2010年11月14日日曜日

伊達政宗 記(17) 秀吉戦略 8 側近 三成



 秀吉の運命は、凋落期(ちょうらくき)へ入ってゆく。
 二月二十八日、あの側近だった千利休を切腹させてしまったのだ。
 弟秀長につづき千利休までも失ってしまった。

 なぜ秀吉は、武将でもない利休を切腹させてしまったのか?

 政宗の考えは、当然その理不尽の元へ繋がってゆく。
 利休があって都合の悪い人物。。。それは秀長のあとに座って、側近第一の権臣の座を狙う石田三成へと辿り着くのだ。
 三成は、秀吉の窮臣ながら、しかし、彼がほんとうに側近の権勢をほしいままにしたのは、秀長の歿後からだった。清洲城へ、秀吉へ引き連れられてきたことでも、それは証明できる。
 秀吉は、病弱な三歳の実子しか持っていない。ここで巧妙にこの父子に取り入ってあれば、直接天下は取れなくても、その子を踊らせる黒幕にはなってゆけるのだ。
 そうなれば、茶だの禅だのと、見えない物で秀吉の心を縛る利休が、甚だ邪魔な存在になってゆくのだった。

 政宗は、京にてこうした陰謀じみた思考の入り込む余地が、まだ天下には残されていることを感じる。
 (まだ天下は、ひっくり返らぬものでもない・・・)
 いや、それよりも更に政宗をおどろかせたことがあった。
 それは、一応日本を平定した秀吉が、朝鮮半島から明国へ攻め入るという事実を知ったことだった。
 利休が生きていたなら、当然秀吉を諌めただろうが、利休はもうこの世にいない。
 この出兵もまた、新たな秀吉の側近、三成の仕業だった。

 人は、自分が出世した際には、その肩書・才覚を周囲に知らしめるため、とにかく新しく大きな仕事をしようとするようだ。

 そうしている内に、奥羽では「葛西大崎一揆」がぶり返していた。
 そうなると、もはや京で安閑としてなどいられず、さっさと奥羽の鎮静にかからねば、朝鮮どころか、足下に火がつくことになってゆく。
 政宗は、早速五月初めに京を発ち二十日に米沢へ帰着し、ほとんどの精鋭を総動員させ、二万一千騎という大軍勢にて一揆鎮静を始めるのだった。

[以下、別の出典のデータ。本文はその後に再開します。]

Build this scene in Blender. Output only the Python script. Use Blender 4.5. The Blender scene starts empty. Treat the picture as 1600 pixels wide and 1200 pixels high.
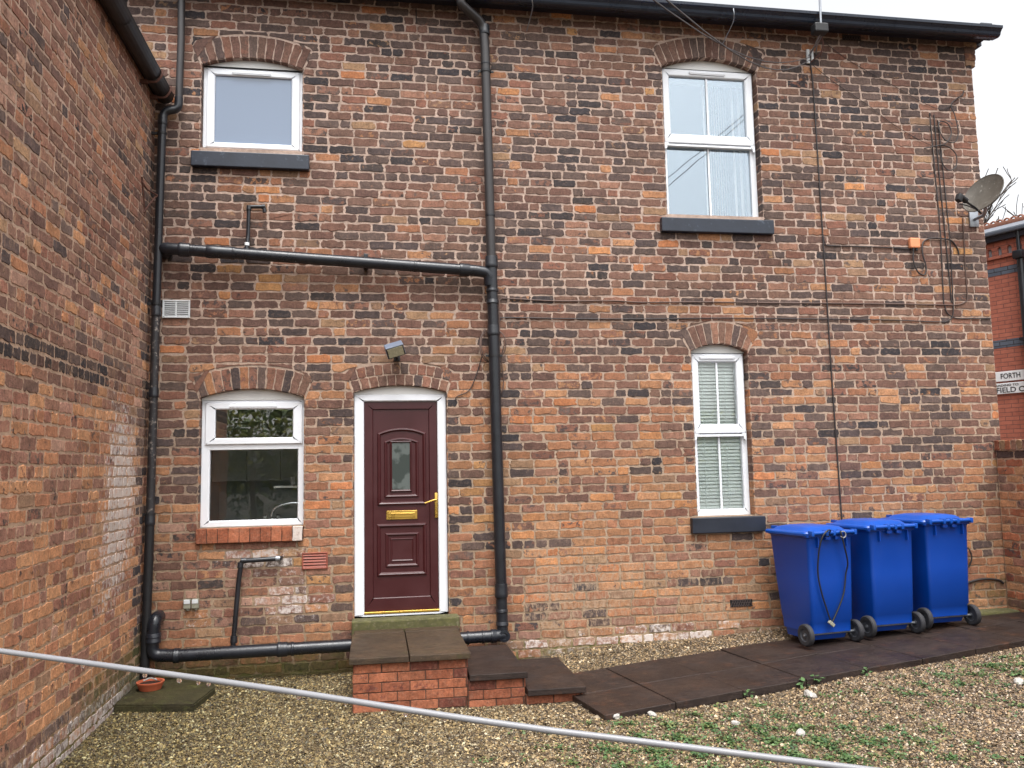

 八月二十一日、秀吉の命により増援として、中納言秀次をはじめ、徳川家康、浅野長政、石田三成が二本松へ到着する。
 一揆が完全に治まったのは九月八日だから、伊達政宗の働きによるところが大きかったのだ。
 ところが、その伊達勢の決死の実績にもかかわらず、秀吉の命令として、石田三成がひっさげてきた奥羽の再編成案は、米沢を蒲生氏郷へ与え、政宗へは葛西・大崎領を与えるという転封だった。
 これは、一見恩賞のようであって、実に底意地のわるい左還(させん)でもある。
 (あの小人め、ひねりつぶつしてくれようか!)
 むらむらと沸き立つ反逆心を抑えているところへ、家康より使者が来る。
 今、奥羽へ出向いている家康が、しきりに政宗に、会いたがっていた。。。